═══ Recorded data ═══
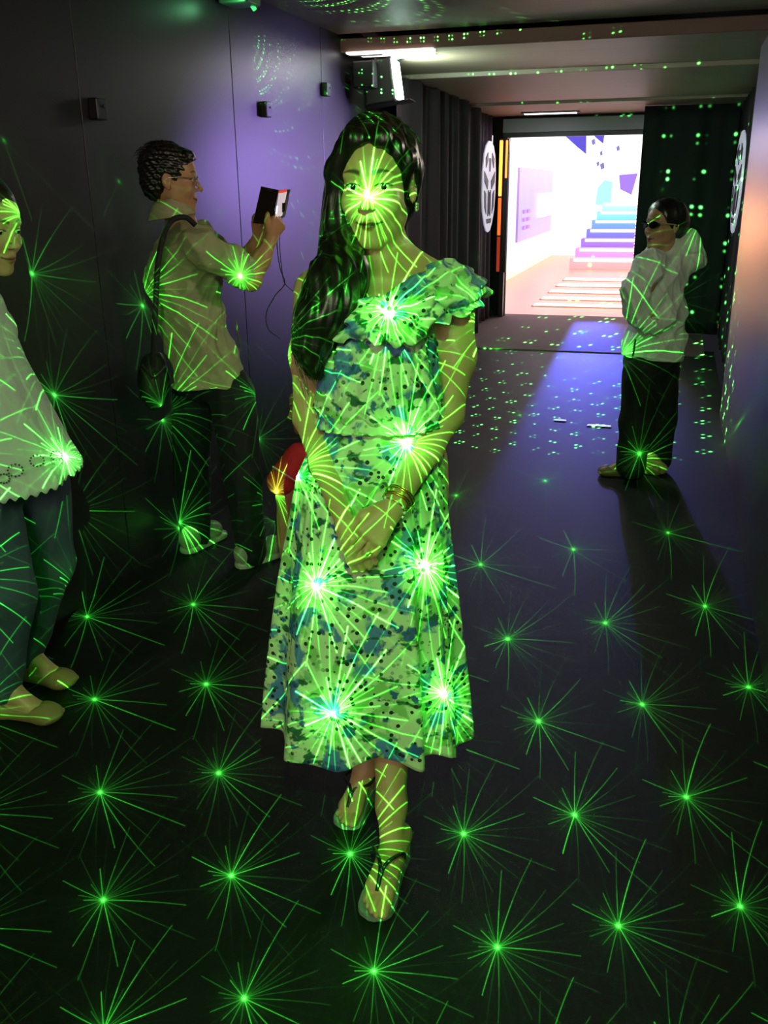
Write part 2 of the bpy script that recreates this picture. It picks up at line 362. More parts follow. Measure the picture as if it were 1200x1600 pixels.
MB().box((-1.2, YB + .06, 2.36), (1.7, .05, .3)).build('wall_back_top', M_CURTB, kind='structure')
# amber light tubes on the left post: two columns
for x, zs in ((-2.03, [(1.42, 2.03, 'ff9a3c', 3.0), (0.98, 1.40, 'ff6a28', 1.3), (0.56, .96, 'd0402a', .45)]), (-1.965, [(1.62, 2.03, 'ff9440', 2.2)])):
    t = empty('light_tube', (x, YB - .12, 0), 'amber light column running down the left door post' if len(zs) > 1 else 'short amber light tube high beside the doorway opening', 'light')
    for z0, z1, c, e in zs:
        MB().box((x, YB - .12, (z0 + z1) / 2), (.036 if len(zs) > 1 else .022, .025, z1 - z0), bev=.006).build('tube_section', mat('amber_%s' % c, c, emit=c, estr=e), t)
    MB().box((x, YB - .10, 1.3), (.05, .02, 1.5)).build('backing', M_FRAME, t)
# string of bulbs down the right post
t = empty('bulb_string', (-.455, YB - .09, 0), 'string of small white bulbs down the right door post', 'light')
for k in range(30):
    MB().sphere((-.455, YB - .09, .35 + k * .036), .009, seg=8).build('bulb', mat('bulb_glow', 'ffe0b0', emit='ffd8a8', estr=3.0), t)
tb = MB().tube([(-.455, YB - .082, .3), (-.455, YB - .082, 1.45)], .003, 6).build('cord', M_BLACK, t)

# ------------------------------------------------------------------ the bright room beyond
def glow_wall_mat(name, c_top, c_mid, c_bot, z0, z1, strength, blotch=None, sc=2.0):
    mt = bpy.data.materials.new(name); mt.use_nodes = True; T = NT(mt.node_tree); b = mt.node_tree.nodes['Principled BSDF']
    b.inputs['Base Color'].default_value = (.02, .02, .02, 1); b.inputs['Roughness'].default_value = .3
    g = T.n('ShaderNodeNewGeometry'); sx = T.n('ShaderNodeSeparateXYZ'); mt.node_tree.links.new(g.outputs['Position'], sx.inputs[0])
    nz = T.n('ShaderNodeTexNoise'); nz.inputs['Scale'].default_value = sc; mt.node_tree.links.new(g.outputs['Position'], nz.inputs[0])
    z = T.m('ADD', T.m('DIVIDE', T.m('SUBTRACT', sx.outputs[2], z0), z1 - z0), T.m('MULTIPLY_ADD', nz.outputs[0], .5, -.25))
    r = T.n('ShaderNodeValToRGB'); e = r.color_ramp.elements; e[0].position = 0.05; e[0].color = rgb(c_bot); e[1].position = .95; e[1].color = rgb(c_top); k = e.new(.45); k.color = rgb(c_mid)
    T.put(r.inputs[0], z); mt.node_tree.links.new(r.outputs[0], b.inputs['Emission Color']); b.inputs['Emission Strength'].default_value = strength
    return mt
MB().box((-1.3, 16.9, -.03), (4.6, 10.7, .06)).build('floor_room', mat('room_floor', 'e0a48e', rough=.35, noise=(6, .1), emit='ff9c74', estr=.28), kind='structure')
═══
Directions ▸ Without the pictures, output the full listing exactly as it stands.

Exercise solution ▸
Write part 2 of the bpy script that recreates this picture. It picks up at line 362. More parts follow. Measure the picture as if it were 1200x1600 pixels.
MB().box((-1.2, YB + .06, 2.36), (1.7, .05, .3)).build('wall_back_top', M_CURTB, kind='structure')
# amber light tubes on the left post: two columns
for x, zs in ((-2.03, [(1.42, 2.03, 'ff9a3c', 3.0), (0.98, 1.40, 'ff6a28', 1.3), (0.56, .96, 'd0402a', .45)]), (-1.965, [(1.62, 2.03, 'ff9440', 2.2)])):
    t = empty('light_tube', (x, YB - .12, 0), 'amber light column running down the left door post' if len(zs) > 1 else 'short amber light tube high beside the doorway opening', 'light')
    for z0, z1, c, e in zs:
        MB().box((x, YB - .12, (z0 + z1) / 2), (.036 if len(zs) > 1 else .022, .025, z1 - z0), bev=.006).build('tube_section', mat('amber_%s' % c, c, emit=c, estr=e), t)
    MB().box((x, YB - .10, 1.3), (.05, .02, 1.5)).build('backing', M_FRAME, t)
# string of bulbs down the right post
t = empty('bulb_string', (-.455, YB - .09, 0), 'string of small white bulbs down the right door post', 'light')
for k in range(30):
    MB().sphere((-.455, YB - .09, .35 + k * .036), .009, seg=8).build('bulb', mat('bulb_glow', 'ffe0b0', emit='ffd8a8', estr=3.0), t)
tb = MB().tube([(-.455, YB - .082, .3), (-.455, YB - .082, 1.45)], .003, 6).build('cord', M_BLACK, t)

# ------------------------------------------------------------------ the bright room beyond
def glow_wall_mat(name, c_top, c_mid, c_bot, z0, z1, strength, blotch=None, sc=2.0):
    mt = bpy.data.materials.new(name); mt.use_nodes = True; T = NT(mt.node_tree); b = mt.node_tree.nodes['Principled BSDF']
    b.inputs['Base Color'].default_value = (.02, .02, .02, 1); b.inputs['Roughness'].default_value = .3
    g = T.n('ShaderNodeNewGeometry'); sx = T.n('ShaderNodeSeparateXYZ'); mt.node_tree.links.new(g.outputs['Position'], sx.inputs[0])
    nz = T.n('ShaderNodeTexNoise'); nz.inputs['Scale'].default_value = sc; mt.node_tree.links.new(g.outputs['Position'], nz.inputs[0])
    z = T.m('ADD', T.m('DIVIDE', T.m('SUBTRACT', sx.outputs[2], z0), z1 - z0), T.m('MULTIPLY_ADD', nz.outputs[0], .5, -.25))
    r = T.n('ShaderNodeValToRGB'); e = r.color_ramp.elements; e[0].position = 0.05; e[0].color = rgb(c_bot); e[1].position = .95; e[1].color = rgb(c_top); k = e.new(.45); k.color = rgb(c_mid)
    T.put(r.inputs[0], z); mt.node_tree.links.new(r.outputs[0], b.inputs['Emission Color']); b.inputs['Emission Strength'].default_value = strength
    return mt
MB().box((-1.3, 16.9, -.03), (4.6, 10.7, .06)).build('floor_room', mat('room_floor', 'e0a48e', rough=.35, noise=(6, .1), emit='ff9c74', estr=.28), kind='structure')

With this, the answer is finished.